Alsbrook fought back with a federal suit against the City of Maumelle and several city officials, claiming they demoted him because he had a disability, a violation of the ADA. He sought injunctive relief and compensation for lost wages.

The city sought to dispose of the case through summary judgment, claiming it violated the 11th Amendment. When the district judge denied the motion, the 8th Circuit Court of Appeals took the case under interlocutory appeal. A divided appeals panel affirmed, finding the 11th Amendment argument unpersuasive.
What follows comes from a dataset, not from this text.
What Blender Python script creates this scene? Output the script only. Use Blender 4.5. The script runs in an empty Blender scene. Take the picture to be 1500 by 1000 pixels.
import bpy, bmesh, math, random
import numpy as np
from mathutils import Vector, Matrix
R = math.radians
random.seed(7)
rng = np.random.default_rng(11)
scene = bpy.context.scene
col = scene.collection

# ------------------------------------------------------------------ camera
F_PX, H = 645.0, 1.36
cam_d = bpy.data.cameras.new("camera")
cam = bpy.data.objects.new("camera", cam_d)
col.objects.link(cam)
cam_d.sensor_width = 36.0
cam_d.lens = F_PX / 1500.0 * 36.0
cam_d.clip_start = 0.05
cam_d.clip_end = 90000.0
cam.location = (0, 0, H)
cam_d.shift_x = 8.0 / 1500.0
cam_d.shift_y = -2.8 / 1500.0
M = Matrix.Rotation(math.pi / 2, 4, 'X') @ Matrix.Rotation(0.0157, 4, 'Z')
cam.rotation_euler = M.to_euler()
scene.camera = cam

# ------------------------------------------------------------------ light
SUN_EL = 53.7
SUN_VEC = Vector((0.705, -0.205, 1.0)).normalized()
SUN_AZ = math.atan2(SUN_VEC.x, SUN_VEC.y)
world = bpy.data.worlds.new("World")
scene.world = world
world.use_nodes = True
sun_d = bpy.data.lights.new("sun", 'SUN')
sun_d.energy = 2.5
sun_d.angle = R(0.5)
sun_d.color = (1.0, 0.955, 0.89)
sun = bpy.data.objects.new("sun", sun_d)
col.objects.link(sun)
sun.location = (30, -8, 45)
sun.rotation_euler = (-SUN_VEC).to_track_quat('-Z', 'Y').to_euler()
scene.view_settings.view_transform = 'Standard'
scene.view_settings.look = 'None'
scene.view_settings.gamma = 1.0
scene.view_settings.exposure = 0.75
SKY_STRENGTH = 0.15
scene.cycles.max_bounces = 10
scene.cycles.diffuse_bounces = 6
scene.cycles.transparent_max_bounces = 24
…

The entire 8th Circuit Court decided to hear the arguments en banc and reversed, holding that the suit against the city violated the 11th Amendment and that the officials sued could not be held responsible for Alsbrooks lost wages.

""Because Congress explicitly found that persons with disabilities have suffered discrimination, the ADA is therefore within the scope of appropriate legislation under the Equal Protection Clause,"" wrote Judge C. Arlen Beam for the majority.

On Jan. 21, 2000 the U.S. Supreme Court granted certiorari in the Dickson case. Four days later, the Court agreed to review the Alsbrook case, and consolidated them for oral argument.

In late February, the Dickson case was settled. According to several media outlets, Florida Gov. Jeb Bush (R) and Florida Attorney General Robert Butterworth (D) pushed to have the case considered by the Supreme Court. But a month later, they settled with Dickson for $142,000.

Early in March, the Alsbrook case was also settled. The Supreme Court cleared the issue from its docket for the 1999-2000 term, but will likely examine another case similar to Dickson or Alsbrook in the fall term.